Forest: European Success Masking Domestic Disaster
Whilst Tottenham’s collapse has dominated headlines, Nottingham Forest’s plight is equally desperate, if more perplexing. How does a club reach the Europa League quarter-finals whilst simultaneously fighting for Premier League survival?
Forest reached the quarter-finals with a penalty shoot-out victory over Midtjylland on Thursday, with Pereira making nine changes ahead of this very fixture. Morgan Gibbs-White, Ibrahim Sangaré and Neco Williams converted Forest’s three kicks to extend the club’s first European campaign since 1995-96, when they reached the UEFA Cup quarter-finals.
The decision to prioritise Thursday’s Europa League tie over Sunday’s relegation six-pointer tells you everything about the mixed signals emanating from the City Ground. Pereira benched a host of key players, insisting he did what he “must do” in making nine changes from last weekend’s match against Fulham.
The quarter-final draw pits Forest against Porto in April: formidable opponents. But their immediate concern is survival. The managerial carousel has been dizzying. Four permanent head coaches in a single season represents extraordinary dysfunction. Each appointment tells a story of panic, of short-term thinking, of an ownership structure that reacts rather than plans.
This is Forest’s fourth consecutive season competing in the Premier League, and also their first in a UEFA competition for 29 years. Owner Evangelos Marinakis has bankrolled an ambitious project, yet his impatience has created instability. Morgan Gibbs-White, with 8 goals and 2 assists across 2,483 Premier League minutes, carries the creative burden. But one player cannot salvage a campaign defined by collective failure.
Sunday: A Match Neither Can Afford to Lose
The stakes could scarcely be higher. Tottenham are 16th with a record of 7-9-14. Forest, one point and one place below them, know that victory would drag Spurs deeper into the mire whilst providing breathing space for themselves.
The psychological dimension cannot be understated. Whichever side loses will face an international break stewing on their predicament, their manager’s position under renewed scrutiny, their squad’s fragility exposed. The winner gains not just points but precious momentum, belief, the sense that survival remains achievable.
Tudor has been handed at least two more games to save his job after the draw at Liverpool. Tottenham have decided to keep him in charge for upcoming games against Atlético Madrid and Nottingham Forest. But defeat to Forest, combined with the likely Champions League elimination by Atlético, would surely spell the end.
For Pereira, the situation is equally precarious. He is Forest’s fourth head coach of the season, parachuted in to deliver miracles with a squad low on confidence and ravaged by constant change. Neither manager has time to implement a philosophy, to reshape a squad, to build relationships. They are firefighters, tasked with preventing immolation through sheer force of will.
The Final Reckoning
English football’s history is littered with tales of fallen giants. Leeds United, Nottingham Forest themselves in 1993, Newcastle United in 2009. Size, heritage, stadium capacity: none of these things guarantee Premier League status. Tottenham are discovering this truth the hardest way possible.

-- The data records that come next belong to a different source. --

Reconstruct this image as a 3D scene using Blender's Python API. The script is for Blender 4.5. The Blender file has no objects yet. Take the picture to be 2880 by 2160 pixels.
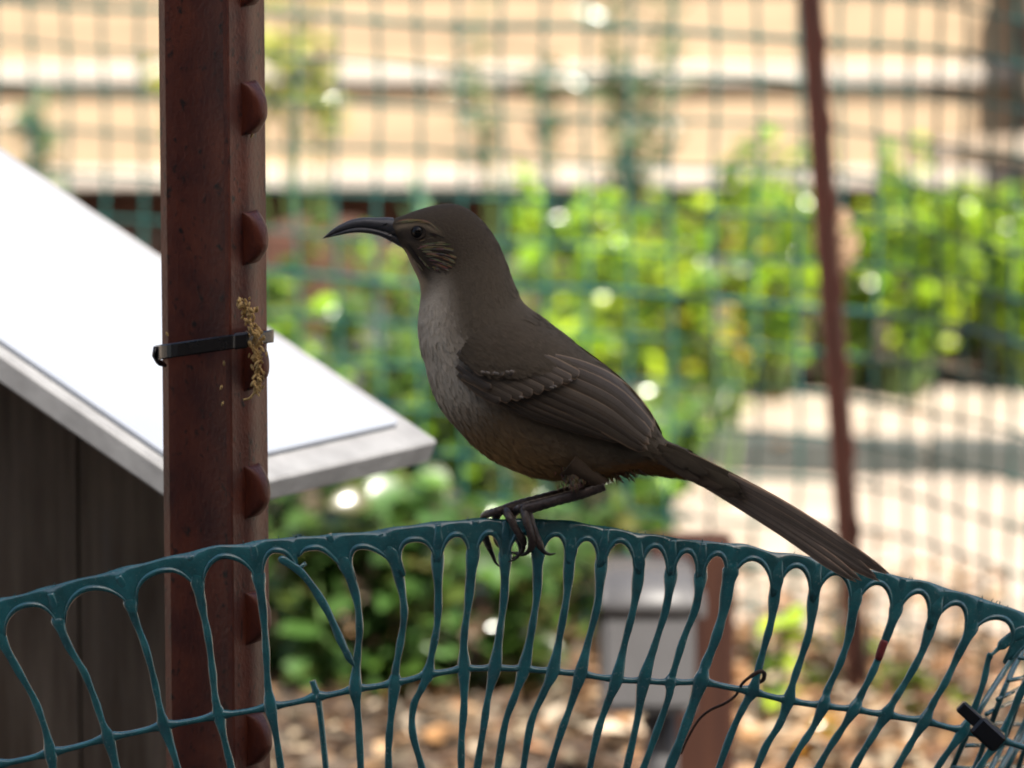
import bpy, math, random
from mathutils import Vector, Matrix
from mathutils.bvhtree import BVHTree
rnd = random.Random(7)
R = math.radians

# ------------------------------------------------------------------ camera, sky, sun, exposure
S = bpy.context.scene
COL = S.collection
CAM_H, PITCH, LENS = 1.0, 0.158, 227.4
K = 36.0 / LENS / 2880.0                       # metres per photo pixel at 1 m
cam_d = bpy.data.cameras.new('camera')
cam_d.lens, cam_d.sensor_width = LENS, 36.0
cam_d.clip_start, cam_d.clip_end = 0.05, 500.0
cam_d.dof.use_dof = True
cam_d.dof.focus_distance = 2.99
cam_d.dof.aperture_fstop = 11.0
cam_d.dof.aperture_blades = 0
cam = bpy.data.objects.new('camera', cam_d)
cam.location = (0, 0, CAM_H)
cam.rotation_euler = (math.pi / 2 - PITCH, 0, 0)
COL.objects.link(cam)
S.camera = cam

SUN_EL, SUN_AZ = R(53), R(152)                 # azimuth clockwise from +Y (away from the camera)
sun_vec = Vector((math.sin(SUN_AZ) * math.cos(SUN_EL), math.cos(SUN_AZ) * math.cos(SUN_EL), math.sin(SUN_EL)))
W = bpy.data.worlds.new('World')
S.world = W
W.use_nodes = True
nt = W.node_tree
bg = nt.nodes['Background']
sky = nt.nodes.new('ShaderNodeTexSky')
sky.sky_type = 'NISHITA'
sky.sun_disc = False
sky.sun_elevation = SUN_EL
sky.sun_rotation = SUN_AZ
sky.dust_density = 4.0
sky.ozone_density = 0.4
nt.links.new(sky.outputs[0], bg.inputs[0])
bg.inputs[1].default_value = 0.075
sl = bpy.data.lights.new('sun', 'SUN')
sl.energy = 4.8
sl.angle = R(0.5)
sl.color = (1.0, 0.94, 0.84)
so = bpy.data.objects.new('sun', sl)
so.rotation_euler = sun_vec.to_track_quat('Z', 'Y').to_euler()
so.location = (0, 0, 6)
COL.objects.link(so)
S.view_settings.view_transform = 'Standard'
S.view_settings.look = 'None'
S.view_settings.gamma = 1.0
S.view_settings.exposure = 1.55
S.render.engine = 'CYCLES'
S.cycles.use_denoising = True
S.cycles.max_bounces = 8
S.cycles.transparent_max_bounces = 8
S.cycles.sample_clamp_indirect = 6.0
S.cycles.filter_width = 1.9

# ------------------------------------------------------------------ helpers
FWD = Vector((0, math.cos(PITCH), -math.sin(PITCH)))
UP = Vector((0, math.sin(PITCH), math.cos(PITCH)))
CAM = Vector((0, 0, CAM_H))


def at(px, py, d):
    return CAM + FWD * d + Vector(((px - 1440) * K * d, 0, 0)) + UP * ((1080 - py) * K * d)


def ray(px, py):
    return (FWD + Vector(((px - 1440) * K, 0, 0)) + UP * ((1080 - py) * K)).normalized()


def ground_at(px, py, z=0.0):
    r = ray(px, py)
    return CAM + r * ((z - CAM_H) / r.z)


def tag(o, label=None, cat=None, group=None, kind=None):
    if label: o['label'] = label
    if cat: o['category'] = cat
    if group: o['group'] = group
    if kind: o['kind'] = kind
    return o


def wloc(o):
    p = Vector((0, 0, 0))
    while o is not None:
        p += o.location
        o = o.parent
    return p


def thing(name, loc, label, cat, group=None, kind=None):
    o = bpy.data.objects.new(name, None)
    o.location = loc
    o.empty_display_size = 0.05
    COL.objects.link(o)
    return tag(o, label, cat, group, kind)


def obj(name, V, F, m, parent=None, smooth=True, cols=None, uvs=None, normals=None, kind=None, label=None, origin=None):
    """World-space vertices to ONE linked mesh object."""
    me = bpy.data.meshes.new(name)
    base = wloc(parent) if parent else Vector((0, 0, 0))
    if origin is None:
        lo = Vector(V[0])
    else:
        lo = Vector(origin)
    if parent is None and origin is None:
        lo = Vector((0, 0, 0))
    me.from_pydata([(v[0] - lo[0], v[1] - lo[1], v[2] - lo[2]) for v in V], [], F)
    if cols is not None:
        a = me.color_attributes.new('pigment', 'FLOAT_COLOR', 'POINT')
        flat = []
        for c in cols: flat += [c[0], c[1], c[2], 1.0]
        a.data.foreach_set('color', flat)
    if uvs is not None:
        u = me.uv_layers.new(name='UVMap')
        flat = []
        for l in me.loops:
            flat += [uvs[l.vertex_index][0], uvs[l.vertex_index][1]]
        u.data.foreach_set('uv', flat)
    if smooth:
        me.polygons.foreach_set('use_smooth', [True] * len(me.polygons))
    if normals is not None:
        me.normals_split_custom_set_from_vertices([tuple(n) for n in normals])
    for mm in (m if isinstance(m, (list, tuple)) else [m]):
        me.materials.append(mm)
    me.update()
    o = bpy.data.objects.new(name, me)
    COL.objects.link(o)
    if parent:
        o.parent = parent
    o.location = lo - base
    if kind: o['kind'] = kind
    if label: o['label'] = label
    return o


class MB:
    def __init__(self):
        self.V, self.F, self.C, self.U = [], [], [], []

    def add(self, V, F, col=None):
        n = len(self.V)
        self.V += [Vector(v) for v in V]
        self.F += [tuple(i + n for i in f) for f in F]
        if col is not None:
            self.C += [col] * len(V)

    def build(self, name, m, parent=None, **kw):
        if self.C and 'cols' not in kw: kw['cols'] = self.C
        return obj(name, self.V, self.F, m, parent, **kw)


def box_vf(o, ex, ey, ez, bev=0.0):
    """Box with origin corner o and edge vectors ex, ey, ez; bev chamfers every edge."""
    o, ex, ey, ez = Vector(o), Vector(ex), Vector(ey), Vector(ez)
    lx, ly, lz = ex.length, ey.length, ez.length
    b = min(bev, lx * .45, ly * .45, lz * .45)
    if b <= 0:
        V = [o + ex * i + ey * j + ez * k for i in (0, 1) for j in (0, 1) for k in (0, 1)]
        F = [(0, 1, 3, 2), (4, 6, 7, 5), (0, 4, 5, 1), (2, 3, 7, 6), (0, 2, 6, 4), (1, 5, 7, 3)]
    else:
        ux, uy, uz = ex / lx, ey / ly, ez / lz
        V, idx = [], {}
        for i in (0, 1):
            for j in (0, 1):
                for k in (0, 1):
                    c = o + ex * i + ey * j + ez * k
                    sx, sy, sz = ux * (b if i == 0 else -b), uy * (b if j == 0 else -b), uz * (b if k == 0 else -b)
                    for a, p in (('x', c + sy + sz), ('y', c + sx + sz), ('z', c + sx + sy)):
                        idx[(i, j, k, a)] = len(V)
                        V.append(p)
        F = []
        for i in (0, 1):
            F.append([idx[(i, j, k, 'x')] for j, k in ((0, 0), (1, 0), (1, 1), (0, 1))])
            F.append([idx[(j, i, k, 'y')] for j, k in ((0, 0), (1, 0), (1, 1), (0, 1))])
            F.append([idx[(j, k, i, 'z')] for j, k in ((0, 0), (1, 0), (1, 1), (0, 1))])
        for j in (0, 1):
            for k in (0, 1):
                F.append([idx[(0, j, k, 'y')], idx[(1, j, k, 'y')], idx[(1, j, k, 'z')], idx[(0, j, k, 'z')]])
                F.append([idx[(j, 0, k, 'x')], idx[(j, 1, k, 'x')], idx[(j, 1, k, 'z')], idx[(j, 0, k, 'z')]])
                F.append([idx[(j, k, 0, 'x')], idx[(j, k, 1, 'x')], idx[(j, k, 1, 'y')], idx[(j, k, 0, 'y')]])
        for i in (0, 1):
            for j in (0, 1):
                for k in (0, 1):
                    F.append([idx[(i, j, k, 'x')], idx[(i, j, k, 'y')], idx[(i, j, k, 'z')]])
        cen = o + (ex + ey + ez) / 2
        G = []
        for f in F:
            a, bb, c = V[f[0]], V[f[1]], V[f[2]]
            if (bb - a).cross(c - a).dot(sum((V[q] for q in f), Vector()) / len(f) - cen) < 0:
                f = f[::-1]
            G.append(tuple(f))
        F = G
    return V, F


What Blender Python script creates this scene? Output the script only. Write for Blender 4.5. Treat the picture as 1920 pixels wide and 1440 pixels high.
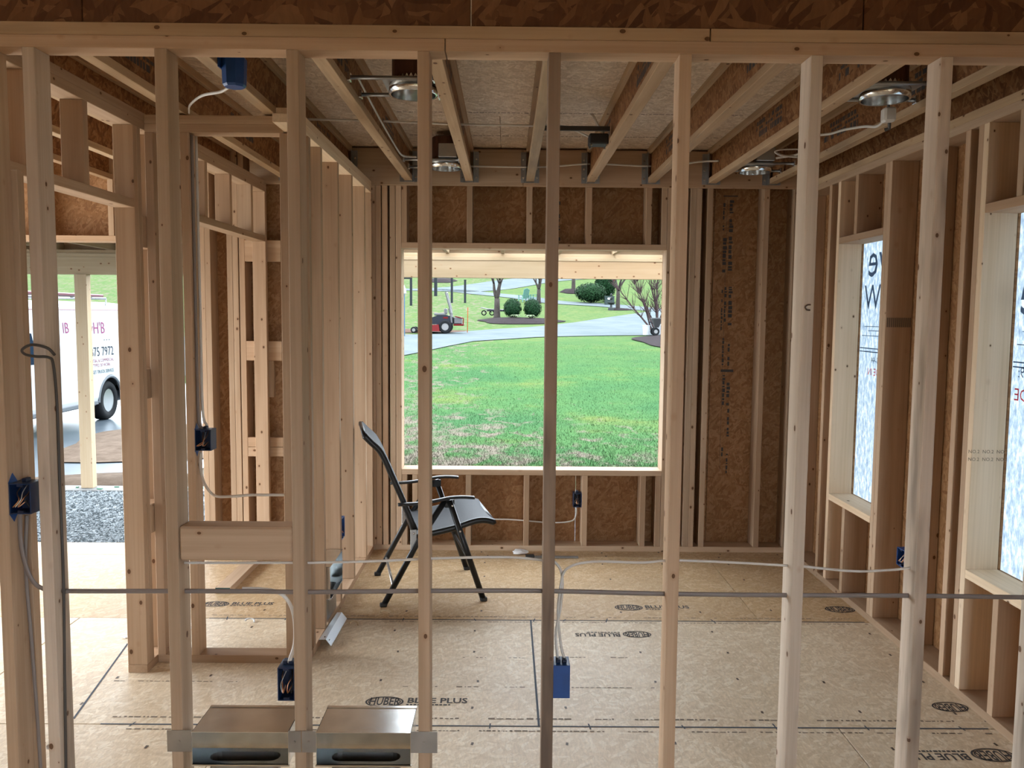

The disarray derby encapsulates everything broken about modern football: short-termism, managerial instability, financial constraints that prevent rational investment, ownership structures insulated from accountability, and clubs whose identity has become subsumed by the pursuit of revenue rather than sporting success.
Sunday will not resolve these issues. It will merely determine which club edges marginally closer to safety and which slides further towards catastrophe. In a season defined by chaos, dysfunction and desperation, that is the best either Tottenham or Nottingham Forest can hope for.